She has exhibited internationally and participated in residencies in Aotearoa, Europe, and Southeast Asia. In 2024, the New Mexico State University Art Museum acquired two major works from her Relative Terrains series, marking a significant institutional milestone. Her work has been featured in Artlink Magazine, Journal Cittadellarte, and publications connected to the Musée du Louvre and Vandana Shiva’s Navdanya Foundation.
PUBLICATIONS
Karma Barnes’ work has been featured in key international publications focused on ecological, socially engaged, and material-based art. Her practice was profiled in Artlink Magazine, where Claire Watfern positioned her among artists responding to ecological crisis through site-based methods. She has also been featured in Journal Cittadellarte, which examined her use of environmental adversity, biomimicry, and installation as modes of inquiry.

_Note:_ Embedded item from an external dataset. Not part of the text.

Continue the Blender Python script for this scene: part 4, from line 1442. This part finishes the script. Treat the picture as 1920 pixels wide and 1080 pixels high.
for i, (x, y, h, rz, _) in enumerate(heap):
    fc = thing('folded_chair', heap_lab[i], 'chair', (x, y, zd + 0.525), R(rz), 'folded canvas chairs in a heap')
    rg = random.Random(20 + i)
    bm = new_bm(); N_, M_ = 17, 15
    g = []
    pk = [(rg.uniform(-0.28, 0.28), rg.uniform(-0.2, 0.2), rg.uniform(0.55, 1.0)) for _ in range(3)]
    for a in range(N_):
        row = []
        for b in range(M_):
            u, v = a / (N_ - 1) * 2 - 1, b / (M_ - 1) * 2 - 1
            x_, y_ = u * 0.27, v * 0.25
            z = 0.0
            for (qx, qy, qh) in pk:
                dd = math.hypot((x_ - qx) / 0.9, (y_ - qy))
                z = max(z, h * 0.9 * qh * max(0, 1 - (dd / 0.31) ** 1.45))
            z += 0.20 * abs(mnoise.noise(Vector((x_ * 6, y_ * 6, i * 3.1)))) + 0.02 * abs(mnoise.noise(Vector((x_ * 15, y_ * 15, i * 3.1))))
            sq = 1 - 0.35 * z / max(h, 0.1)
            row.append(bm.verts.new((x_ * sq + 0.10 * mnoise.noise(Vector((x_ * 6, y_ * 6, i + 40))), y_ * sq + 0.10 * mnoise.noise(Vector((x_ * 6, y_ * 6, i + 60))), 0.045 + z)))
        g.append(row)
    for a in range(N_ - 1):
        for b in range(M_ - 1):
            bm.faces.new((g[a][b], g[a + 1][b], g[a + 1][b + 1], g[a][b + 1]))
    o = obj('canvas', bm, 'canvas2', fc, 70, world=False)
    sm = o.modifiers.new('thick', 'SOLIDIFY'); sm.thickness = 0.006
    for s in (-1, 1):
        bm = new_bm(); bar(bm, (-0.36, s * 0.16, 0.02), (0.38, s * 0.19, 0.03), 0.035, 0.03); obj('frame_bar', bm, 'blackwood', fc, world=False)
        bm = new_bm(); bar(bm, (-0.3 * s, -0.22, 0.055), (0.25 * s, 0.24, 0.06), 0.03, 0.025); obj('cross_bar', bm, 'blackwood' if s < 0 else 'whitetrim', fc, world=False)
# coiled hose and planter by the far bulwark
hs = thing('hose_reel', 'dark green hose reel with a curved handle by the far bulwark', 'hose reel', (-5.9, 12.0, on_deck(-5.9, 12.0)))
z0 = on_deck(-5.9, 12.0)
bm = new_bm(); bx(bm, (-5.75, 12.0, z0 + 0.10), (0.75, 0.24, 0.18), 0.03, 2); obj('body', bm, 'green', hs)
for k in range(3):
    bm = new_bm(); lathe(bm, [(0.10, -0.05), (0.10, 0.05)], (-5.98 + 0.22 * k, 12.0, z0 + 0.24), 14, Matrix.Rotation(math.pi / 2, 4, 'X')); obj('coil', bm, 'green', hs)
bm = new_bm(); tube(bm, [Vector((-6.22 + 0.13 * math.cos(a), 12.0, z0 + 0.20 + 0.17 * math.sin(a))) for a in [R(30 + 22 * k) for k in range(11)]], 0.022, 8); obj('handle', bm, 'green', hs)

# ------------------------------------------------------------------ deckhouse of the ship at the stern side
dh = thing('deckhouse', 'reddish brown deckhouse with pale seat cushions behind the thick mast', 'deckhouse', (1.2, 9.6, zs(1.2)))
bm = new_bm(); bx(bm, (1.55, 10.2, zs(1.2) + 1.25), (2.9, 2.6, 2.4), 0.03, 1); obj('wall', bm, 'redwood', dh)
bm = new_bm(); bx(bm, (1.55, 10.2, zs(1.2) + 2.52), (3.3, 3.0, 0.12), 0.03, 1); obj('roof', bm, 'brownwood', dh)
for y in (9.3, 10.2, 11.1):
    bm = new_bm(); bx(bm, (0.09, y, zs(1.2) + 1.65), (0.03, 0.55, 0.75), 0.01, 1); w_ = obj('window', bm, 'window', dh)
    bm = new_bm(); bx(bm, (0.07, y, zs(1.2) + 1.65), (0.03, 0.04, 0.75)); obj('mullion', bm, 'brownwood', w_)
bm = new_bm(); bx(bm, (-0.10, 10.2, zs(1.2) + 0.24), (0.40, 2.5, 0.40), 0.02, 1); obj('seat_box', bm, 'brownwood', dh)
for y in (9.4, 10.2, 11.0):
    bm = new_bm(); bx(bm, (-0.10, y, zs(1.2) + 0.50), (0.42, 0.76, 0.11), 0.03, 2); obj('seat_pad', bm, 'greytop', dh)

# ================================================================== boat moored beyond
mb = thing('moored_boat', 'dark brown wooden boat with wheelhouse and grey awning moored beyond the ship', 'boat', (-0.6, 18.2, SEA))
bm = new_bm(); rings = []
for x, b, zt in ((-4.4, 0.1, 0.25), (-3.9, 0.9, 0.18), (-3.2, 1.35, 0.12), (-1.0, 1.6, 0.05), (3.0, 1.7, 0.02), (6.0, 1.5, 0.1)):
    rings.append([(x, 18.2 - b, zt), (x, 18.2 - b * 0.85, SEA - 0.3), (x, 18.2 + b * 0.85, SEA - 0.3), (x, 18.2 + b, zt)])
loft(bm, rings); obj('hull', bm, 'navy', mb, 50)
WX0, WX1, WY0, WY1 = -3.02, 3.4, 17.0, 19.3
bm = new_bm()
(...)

Barnes contributed to practitioner research through co-authored publications with Many Hands International (Promoting Wellbeing in Timor-Leste through the Creative Arts) and reflective writing through The MIECAT Institute. Her inclusion in Année 1: Le paradis sur terre, published by Actes Sud in collaboration with the Musée du Louvre, and her contribution to Bhoomi: The Living Soil with Vandana Shiva’s Navdanya Foundation, further underscore the depth and conceptual rigor of her expanded practice.
TEMPORAL ECOLOGIES
Karma Barnes creates immersive installations that function as living ecosystems—responsive environments shaped by time, erosion, and collective presence. Her materials—earth pigments, sediments, suspended canvases—act as vessels of memory and impermanence. Rather than presenting fixed narratives, her work invites viewers to witness the slow unfolding of transformation, where collapse and regeneration coexist. Deeply rooted in ecological and trauma-informed frameworks, these spatial compositions challenge traditional boundaries of authorship and objecthood. Through this evolving, process-based approach, Barnes crafts spaces for reflection, resilience, and a renewed sense of interconnection with the more-than-human world.